How can you live in a world that’s structured so that your place in it is primarily the domain of entertainment and service? You have to examine the psychology of being in an environment where you’re only able to appreciate the accomplishments of other people. You can like a singer like Jay Z or Beyoncé, and black people have been liked for doing those things throughout history. Thomas Jefferson wrote in 1781 in his Notes on the State of Virginia that he thought: yes, these black people have great talent for making music and singing; maybe they even have more talent at it than white people.

But in the domain of intellectual achievement, the question will end up being: can black people get to Mars if white people don’t take them there? That’s a really important question, because it says something about who shapes the future. This is purely about the position black people occupy in the world. In the competition for global development now, India is a surging force. But even as they are surging they’re also economically and technologically behind, because they’re coming out of a period when they were colonized and dominated by other people.

EMDW   It’s hard to imagine a scenario where they catch up or get ahead without terrible things happening, without massacres.

KJM     Right, because that’s how everybody else, the leading world powers, got ahead.

EMDW     What kind of impact do you think your show is going to have here in Belgium, given the country’s relatively recent colonial past, with Congolese independence only realised in 1960? What kind of different readings do you think that might generate? How do you feel about your works being interpreted in all kinds of ways related to black history?

KJM     I think the primary thing my work does is establish a black presence. On some level that’s really all you can expect it to do. It’s a physical presence, because there are figures in the paintings; and it’s a kind of philosophical or historical presence in terms of those subject matters that have to be addressed. I don’t expect art works to do any more than show you something that you might not have seen otherwise, to make you think in a new frame of reference.

EMDW     Is figuration your preferred mode because it can communicate more directly to people who are used to reading pictures of people presented to them by the mass media? Is there a fundamentally stronger potential in using figuration because it’s what we all know?

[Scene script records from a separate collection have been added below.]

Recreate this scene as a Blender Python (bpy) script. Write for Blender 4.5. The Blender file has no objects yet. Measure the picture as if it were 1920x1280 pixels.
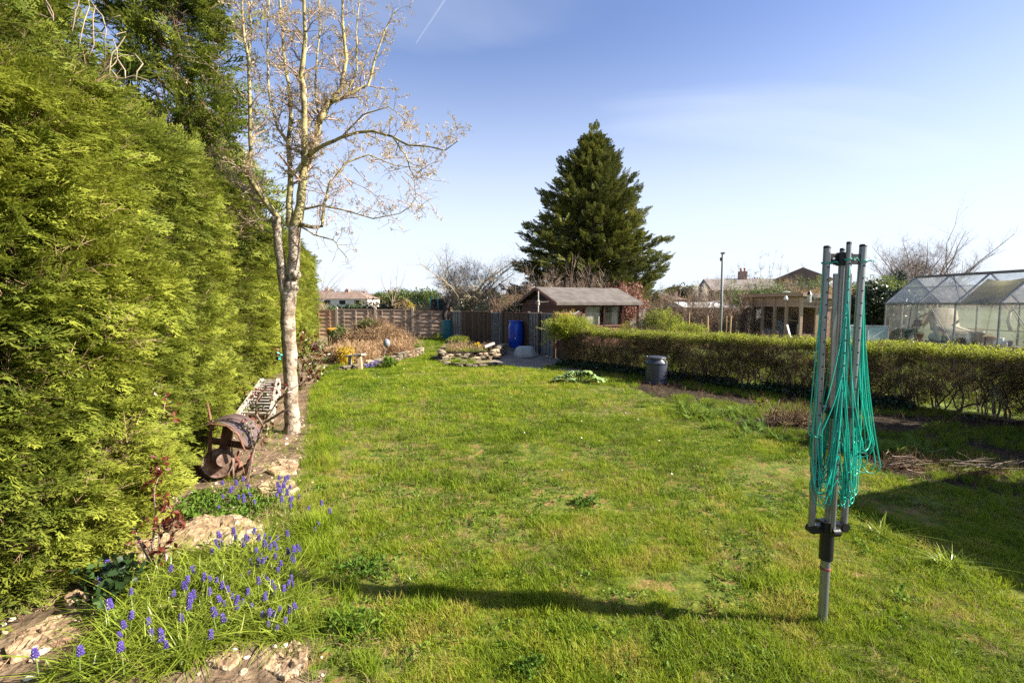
import bpy, bmesh, math, random
import numpy as np
from mathutils import Vector, Matrix, Euler, Quaternion

S = bpy.context.scene
COL = S.collection
R = math.radians
# ------------------------------------------------------------------ camera
F = 907.0                      # focal length in photo pixels (1920 wide)
CH = 1.6                       # eye height
PITCH = math.atan(71 / F)
cam_d = bpy.data.cameras.new('camera')
cam = bpy.data.objects.new('camera', cam_d)
COL.objects.link(cam)
cam.location = (0, 0, CH)
cam.rotation_euler = (math.pi / 2 - PITCH, 0, 0)
cam_d.sensor_width = 36
cam_d.lens = 36 * F / 1920
cam_d.clip_start = 0.05
cam_d.clip_end = 8000
S.camera = cam
# ------------------------------------------------------------------ sun and sky
SUN = Vector((0.992, -0.115, 0.63)).normalized()      # towards the sun
SUN_EL = math.asin(SUN.z)
SUN_ROT = math.atan2(SUN.x, SUN.y)
ld = bpy.data.lights.new('sun', 'SUN')
ld.energy = 5.0
ld.angle = R(0.55)
ld.color = (1.0, 0.93, 0.82)
sun = bpy.data.objects.new('sun', ld)
COL.objects.link(sun)
sun.rotation_euler = SUN.to_track_quat('Z', 'Y').to_euler()
W = bpy.data.worlds.new('World')
S.world = W
W.use_nodes = True
wn = W.node_tree.nodes
wl = W.node_tree.links
wn.clear()
w_out = wn.new('ShaderNodeOutputWorld')
w_bg = wn.new('ShaderNodeBackground')
w_sky = wn.new('ShaderNodeTexSky')
w_sky.sky_type = 'NISHITA'
w_sky.sun_disc = False
w_sky.sun_elevation = SUN_EL
w_sky.sun_rotation = SUN_ROT
w_sky.air_density = 1.0
w_sky.dust_density = 0.6
w_sky.ozone_density = 3.0
SKY_STRENGTH = 0.054
w_bg.inputs['Strength'].default_value = SKY_STRENGTH
w_tc = wn.new('ShaderNodeTexCoord')
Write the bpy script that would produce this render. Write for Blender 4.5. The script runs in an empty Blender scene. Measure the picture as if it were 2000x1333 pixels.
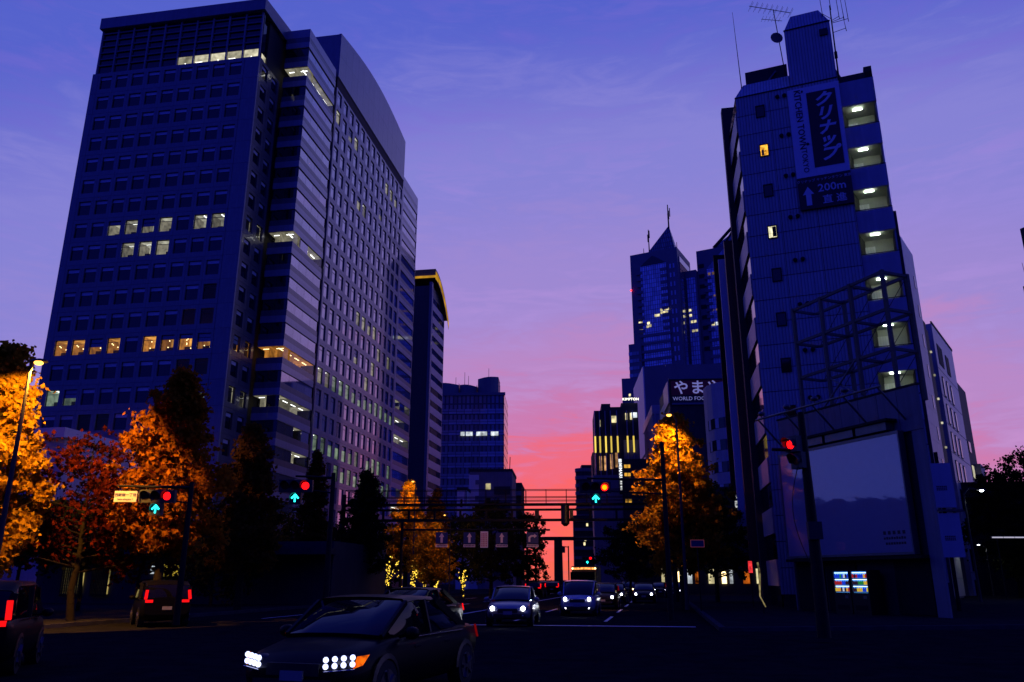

KJM     My provocative answer would be yes, because figuration is more important than abstraction. It’s more necessary, because we live in a world in which image production is the dominant activity and the quantity of images you see really does matter. There needs to be a critical mass of black figures in paintings; period. End of story. Abstraction – from the purely decorative to the brutally austere – is more easily commodified than figurative work. It travels through the marketplace a lot more smoothly than figurative work does. But I think it’s less necessary. I think black people should always be producing figurative work because it’s naïve to believe that the art world is not a part of the bigger world, and there are political implications to everything that goes on in this domain. If you don’t think that’s the case then you’re somehow deluding yourself. As long as white figure representation outnumbers black figure representation there’s a need to produce more black figure representation; it’s just that simple.

‘Painting and Other Stuff’ is at M_HKA, Antwerp, Belgium, until 2 February. It then travels to Kunsthal Charlottenborg, Copenhagen, Denmark, from 27 February to 4 May; Fundació Antoni Tàpies, Barcelona, Spain (10 June – 26 October); and Museo Nacional Centro de Arte Reina Sofía, Madrid, Spain (12 June – 26 October).